Melissa Gibson-Taylor, a bartender at Riva Grill on the Lake in South Lake Tahoe, often recommends an Irish coffee after dinner to help diners from getting sleepy after their meal.

Brandy

Brandy is produced by distilling wine and offers a sweeter flavor than other liquors. Brandy can be made from any fruit wine, though the two more commonly known regions that produce this spirit, Cognac and Armagnac, use grapes.

Both these regions require their brandies be made with specific varieties of white wine grapes. Because it has been distilled twice, Cognac tends to be smoother, with nutty and floral notes.

Armagnac, which is distilled once and then aged longer in oak barrels, provides a bolder flavor, with vanilla and dried fruit. Other brandies made across the world are distilled from a variety of fruits. Their flavors will be more dependent on the fruit used.

Wine

Fortified wine and dessert wines make for a popular after dinner drink as their sweetness provides a dessert-like tasting experience.

Fortified wines, such as port, sherry and madeira, are wines that have had a distilled spirit mixed in. Port, a red wine from Portugal, is generally very sweet, dark and rich. Sherry and madeira are available in a range of dry to sweet.

Fain advises that because wines have a shelf life, fortified wines are often a smart order because they last longer after being opened.

According to Fain, diners can call on their non-dessert wine preferences to help order a dessert wine. Zinfandel fans would enjoy port, chardonnay fans sauternes, and sauvignon blanc fans tokay/tokaj, he said.

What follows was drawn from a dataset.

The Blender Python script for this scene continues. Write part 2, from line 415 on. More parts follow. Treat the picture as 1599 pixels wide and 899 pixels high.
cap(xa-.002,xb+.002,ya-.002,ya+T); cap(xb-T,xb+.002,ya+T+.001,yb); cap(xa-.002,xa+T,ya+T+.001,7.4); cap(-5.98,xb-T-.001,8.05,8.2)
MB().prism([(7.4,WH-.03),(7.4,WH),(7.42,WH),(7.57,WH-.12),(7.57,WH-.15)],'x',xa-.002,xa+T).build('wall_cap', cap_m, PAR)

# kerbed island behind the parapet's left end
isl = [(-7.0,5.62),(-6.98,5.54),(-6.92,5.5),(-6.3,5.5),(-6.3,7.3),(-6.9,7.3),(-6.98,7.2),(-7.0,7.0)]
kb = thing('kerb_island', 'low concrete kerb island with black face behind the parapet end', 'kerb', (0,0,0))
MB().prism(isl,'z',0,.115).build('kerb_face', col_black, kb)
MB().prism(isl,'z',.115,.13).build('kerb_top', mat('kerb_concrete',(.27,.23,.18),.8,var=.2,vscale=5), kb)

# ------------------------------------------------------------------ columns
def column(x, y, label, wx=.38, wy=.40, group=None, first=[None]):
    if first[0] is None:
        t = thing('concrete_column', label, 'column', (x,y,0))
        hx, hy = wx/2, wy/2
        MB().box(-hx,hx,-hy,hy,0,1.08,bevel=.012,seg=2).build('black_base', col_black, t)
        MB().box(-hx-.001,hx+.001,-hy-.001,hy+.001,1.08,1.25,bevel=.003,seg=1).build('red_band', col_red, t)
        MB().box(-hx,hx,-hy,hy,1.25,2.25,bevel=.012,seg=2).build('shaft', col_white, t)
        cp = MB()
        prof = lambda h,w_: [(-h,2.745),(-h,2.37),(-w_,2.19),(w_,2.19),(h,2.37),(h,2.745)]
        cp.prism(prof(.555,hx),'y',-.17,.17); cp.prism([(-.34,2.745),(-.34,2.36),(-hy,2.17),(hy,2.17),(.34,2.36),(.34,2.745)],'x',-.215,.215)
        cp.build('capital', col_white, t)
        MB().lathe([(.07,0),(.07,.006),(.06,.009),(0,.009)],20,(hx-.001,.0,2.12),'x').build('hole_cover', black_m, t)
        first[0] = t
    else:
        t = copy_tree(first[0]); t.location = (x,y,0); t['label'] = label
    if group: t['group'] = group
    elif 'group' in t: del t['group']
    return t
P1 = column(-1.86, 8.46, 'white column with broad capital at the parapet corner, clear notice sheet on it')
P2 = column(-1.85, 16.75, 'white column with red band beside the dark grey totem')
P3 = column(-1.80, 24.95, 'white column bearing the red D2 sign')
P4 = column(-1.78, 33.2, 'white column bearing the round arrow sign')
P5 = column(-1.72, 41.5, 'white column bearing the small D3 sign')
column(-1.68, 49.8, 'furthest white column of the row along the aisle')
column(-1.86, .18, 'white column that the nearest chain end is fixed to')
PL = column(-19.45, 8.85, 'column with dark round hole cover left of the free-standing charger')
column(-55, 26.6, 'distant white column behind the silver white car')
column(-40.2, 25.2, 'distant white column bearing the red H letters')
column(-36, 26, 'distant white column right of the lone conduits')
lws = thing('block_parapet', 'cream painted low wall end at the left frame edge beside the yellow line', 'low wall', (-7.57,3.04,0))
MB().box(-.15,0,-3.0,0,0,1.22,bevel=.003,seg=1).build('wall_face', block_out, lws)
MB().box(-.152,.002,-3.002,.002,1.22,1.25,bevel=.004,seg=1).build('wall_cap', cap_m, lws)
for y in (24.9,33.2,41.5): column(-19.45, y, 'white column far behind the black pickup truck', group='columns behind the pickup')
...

Sweet wine and sparking dessert wine are made from sweeter grapes, and offer a more refreshing after-dinner drink. Because they do not have a spirit added in, they also have less alcohol content than fortified wines.

A few more

Traditionally, after dinner drinks are meant to serve as a digestif (i.e. to aid digestion). While fortified wines and brandies fit this bill, there are a few other options for diners who may not desire something as sweet or complex.

Rina Parsley, a bartender at Lone Eagle Grille in Incline Village, said she often serves sambuca, an anise-flavored liqueur.

Gibson-Taylor recommends amaro, an herbal liqueur with an earthy flavor, because it helps with stomach aches.

"It's an acquired taste but it's amazing," she said.

Meal pairing

The art of ordering an after-dinner drink is making a selection that will complement the rest of your meal. Parsley recommends that diners stick with the same family of alcohol throughout the meal.

"If they've been having wine with all of their courses, then we would recommend a port that would be a little sweeter for them," she said.

For spirits, she said many diners will opt to end the evening with a higher-end liquor than with what they started.

Fain said he often recommends a crisp, high acid-based white wine when diners have enjoyed a lighter faire. The acid helps cleanse the palate and refreshes the mouth, he said.

Gibson-Taylor said that red wines are best with steak and other red meats.

When ordering a dessert along with your drink, there are many pairings to consider. For example, port does well with chocolate, creme brulee, ice cream and other heartier desserts.

"It's almost best to have a piece of chocolate when you drink port," said Gibson-Taylor.

She also said she recommends moscato, a sweet white wine, with desserts that are light and fruity, such as tarts.

'Trust the servers'

When it comes to debating the right drink to order, Fain suggests that diners simply ask the server, who has already guided them through the meal. He recommended asking for a drink the server thinks will end the meal nicely.

"Trust the servers and let them make some decisions for you," he said.

Gibson-Taylor said that opting to sit at the bar will give diners the opportunity to taste a couple options before making a decision.

"If you sit at the bar you're going to get exactly what you want," she said, explaining that she enjoys answering questions and explaining the history behind different types of alcohol. "It's fun for bartenders to turn people on to new things. It's more than tasting and drinking — it's part of our culture."